Scott Pelath Remembers the Fallen Service Men and Women of Our Country

Scott Pelath Remembers the Fallen Service Men and Women of Our Country

The Gettysburg Address, in my opinion, set a permanent standard for the appropriate way to memorialize those who have died in battle. Solemn, short, and of some substance. I will make every effort to follow these simple guidelines today.

When considering the hundreds of thousands of American war dead, the natural question to ask is “why.” Certainly, we know all the textbook answers. We were defending our right to sail the seas, or stop fascism, or stop communism, or stop international terrorism. Simply read any classroom history text or search your favorite medium, and you will find the historians’ answers.

They are not wrong. They simply are insufficient for explaining why young men and women lay their lives down for such purposes.

One thing we can be certain of is that they do not do it for politicians, or policies, or terrestrial ideals. They give no thought to the words of some talking head or pronouncer of weighty arguments.

A soldier, sailor, airman, or marine is not thinking about health care proposals, or national debt issues, or Wall Street regulations while in harm’s way. In fact – sometimes to their credit -- your typical young adult is seldom thinking of these things much at all.
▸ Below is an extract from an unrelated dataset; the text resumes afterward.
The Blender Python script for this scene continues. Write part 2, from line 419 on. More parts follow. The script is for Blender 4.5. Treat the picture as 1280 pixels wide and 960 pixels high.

I also would suggest that even the deeper and more principled structures of our free society are at best a secondary consideration. We hold sacred our fundamental rights, free and constitutional government, and the ability to select our own leaders. However, as we have witnessed many mortals shrink from fear when defending these tenants under the safety of domestic life, I find it not too bold of a proposition to suggest they, too, are inadequate motivators of final sacrifice.

I believe we can find the most approximate reason for their surrender of life in a single word: duty. Duty: the quiet and supremely courageous grace of doing one’s job on behalf of others.

I remember the lesson I once heard from Indiana Congressional Medal of Honor winner Sammy Davis. When humbly describing his heroic experience in Vietnam, I vividly recall his prayer, “Please, God, just let me do my job.”

These men and women did their duty despite the unspeakable horrors of war in their futures. Cicero once said, “Fear is not a lasting teacher of duty.” The concept of duty naturally implies a full knowledge of its consequences, which for those we remember today, were final.

We are a nation of people who honor the concept of duty. Duty to our family. Duty to our neighbors. Duty to our work. Duty to our country and our fellow citizens.

As we sanctify the memory of fallen men and women here today, let us understand what it really means.

They died for us. In many cases, they suffered unimaginably before God chose the hour of His mercy. Sometimes, they died alone and without witness in faraway places. They died yearning for mothers, families, and loved ones for whom there would be no final farewells.

We are here because they are not. Their sense of obligation shortened their lives, but in doing so, they truly made their lives worth living. For no life given selflessly for the survival and prosperity of others can ever be in vain.

To all gathered today, and especially to our youngest observers learning about this occasion, I leave you with the words of John McCrae’s great poem “In Flanders Fields:”

In Flanders fields the poppies blow
Between the crosses, row on row,
That mark our place; and in the sky
The larks, still bravely singing, fly
Scarce heard amid the guns below.

We are the Dead. Short days ago
We lived, felt dawn, saw sunset glow,
Loved and were loved, and now we lie
In Flanders fields.

Take up our quarrel with the foe:
To you from failing hands we throw
The torch; be yours to hold it high.
If ye break faith with us who die
We shall not sleep, though poppies grow
In Flanders fields.

We remember our fallen heroes here today so that they may rest. God bless Michigan City, the State of Indiana, the United States of America, our assembled veterans, and most of all, the souls of our dearly departed.